Smart door lock maker Level is bringing a new video doorbell to apartment dwellers

Level has announced it’s releasing a doorbell camera exclusively for multifamily buildings as an optional part of an overall smart home platform for multiunit dwellings. The video doorbell wouldn’t be available generally but instead comes to a smart home market for multifamily buildings that could benefit from a retail smart lock maker moving into the space.

Our initial impression was that it could provide camera shared by an apartment building’s residents, but Level says that’s not so, with the system designed to put them on individual units.

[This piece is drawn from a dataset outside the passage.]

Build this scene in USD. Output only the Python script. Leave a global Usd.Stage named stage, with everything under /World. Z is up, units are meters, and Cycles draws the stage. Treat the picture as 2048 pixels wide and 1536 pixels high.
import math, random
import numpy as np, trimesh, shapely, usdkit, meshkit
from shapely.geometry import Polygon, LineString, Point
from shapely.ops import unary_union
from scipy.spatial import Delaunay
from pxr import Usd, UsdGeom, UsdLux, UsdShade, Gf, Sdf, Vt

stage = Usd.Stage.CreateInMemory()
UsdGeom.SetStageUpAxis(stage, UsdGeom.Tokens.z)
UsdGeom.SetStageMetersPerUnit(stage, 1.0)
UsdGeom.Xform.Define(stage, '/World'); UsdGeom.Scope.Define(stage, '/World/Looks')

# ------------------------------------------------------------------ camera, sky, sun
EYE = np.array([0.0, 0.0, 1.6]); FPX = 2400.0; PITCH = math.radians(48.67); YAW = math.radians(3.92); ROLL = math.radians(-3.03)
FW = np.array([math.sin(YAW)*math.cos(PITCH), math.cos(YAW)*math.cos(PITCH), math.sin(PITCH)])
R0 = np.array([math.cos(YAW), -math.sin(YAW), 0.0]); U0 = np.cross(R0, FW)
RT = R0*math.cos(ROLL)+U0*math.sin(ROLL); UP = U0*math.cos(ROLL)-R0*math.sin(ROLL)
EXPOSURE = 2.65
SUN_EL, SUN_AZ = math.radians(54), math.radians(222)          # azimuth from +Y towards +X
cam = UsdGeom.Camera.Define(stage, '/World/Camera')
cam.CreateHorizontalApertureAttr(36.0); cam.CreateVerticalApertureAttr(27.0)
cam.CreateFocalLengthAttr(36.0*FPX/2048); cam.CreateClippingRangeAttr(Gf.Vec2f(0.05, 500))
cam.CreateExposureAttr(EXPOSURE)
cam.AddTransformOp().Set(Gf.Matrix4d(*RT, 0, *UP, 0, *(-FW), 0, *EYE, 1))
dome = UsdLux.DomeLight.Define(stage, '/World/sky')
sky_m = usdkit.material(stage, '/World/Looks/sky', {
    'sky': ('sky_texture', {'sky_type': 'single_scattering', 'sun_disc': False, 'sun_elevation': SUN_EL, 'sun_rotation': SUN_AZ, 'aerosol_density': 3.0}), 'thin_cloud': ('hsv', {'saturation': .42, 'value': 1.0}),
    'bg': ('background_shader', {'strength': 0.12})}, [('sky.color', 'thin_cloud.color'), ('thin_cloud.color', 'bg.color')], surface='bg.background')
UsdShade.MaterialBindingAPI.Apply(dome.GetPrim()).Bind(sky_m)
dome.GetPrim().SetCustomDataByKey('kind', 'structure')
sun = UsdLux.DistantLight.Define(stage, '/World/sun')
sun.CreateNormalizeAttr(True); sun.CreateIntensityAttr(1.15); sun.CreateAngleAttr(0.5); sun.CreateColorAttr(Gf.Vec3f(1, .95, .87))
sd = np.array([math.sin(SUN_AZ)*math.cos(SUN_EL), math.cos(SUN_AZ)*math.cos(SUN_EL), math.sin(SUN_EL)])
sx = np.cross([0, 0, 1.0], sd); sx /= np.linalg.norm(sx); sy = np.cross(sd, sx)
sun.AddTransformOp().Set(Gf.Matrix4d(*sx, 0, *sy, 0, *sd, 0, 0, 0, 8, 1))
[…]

Level says residents can use the Level app to peer through the doorbell camera and speak with visitors on the other side. The press release adds that the camera includes “package identification intelligence” to notify residents when deliveries have arrived. Assuming the company brings the same level of creativity to its doorbell camera that it did the Level Bolt — its “invisible” smart lock that tucks all of its smart guts into the deadbolt itself — the Level video doorbell could bring sophistication that’s otherwise lacking in this market.

In an email to The Verge, Level’s chief revenue officer Ned Murphy said the camera will be compatible with locks found in Level’s multifamily catalog, and that users will be able to toggle their door locks from the video call interface.

Although, as we pointed out at the 2016 debut of competitor Latch, systems like this can have privacy issues, such as that company’s requirement that its locks keep usage logs that landlords can potentially review.

The release touches on privacy but only barely, saying the doorbell camera will be accessible from the Level app “while being mindful of neighbor privacy and owner liability.” It’s not clear what that means, though.

We asked Level for more detail, and in an email to The Verge, Murphy said Level stores 20-second video clips for 72 hours, but does not allow residents to record and store videos beyond that. Package detection, Murphy said, will notify all residents within a unit when a package is found, which includes anyone on the lease for a given unit.

How does the doorbell notify the correct resident about guests? What does “package identification intelligence” mean; are all residents notified when a delivery arrives, or can the delivery person somehow prompt the system only to tell the addressee? We’ve asked these questions and more of Level and will provide an update when we know more.

The Level interface on an iPhone and a laptop

Apartment residents will be able to control smart home devices using Level’s platform interface on smartphones and computers.

Image: Level

Level’s new smart system for multi-dwelling units comes courtesy of its acquisition of Dwelo in 2021. Dwelo, much like enterprise smart home company Latch, offers a smart home system for apartment buildings and landlords that gives control of basic preconfigured smart home devices to residents that building owners own.

As for whether this platform is an extension of Dwelo’s, Murphy writes it is not — the platform it launched today is “entirely new, designed and engineered by Level.”

Level CEO and co-founder John Martin is quoted in the press release:

“First-generation smart apartment platforms lack the quality and reliability that building owners and operators should come to expect. With Level technology and innovation finally there is an answer.”

Level said in its release that it would be retiring the Dwelo name, putting the system fully under the Level brand.

Update June 1st, 2023, 5PM ET: This article has been updated with details and quotes from Level.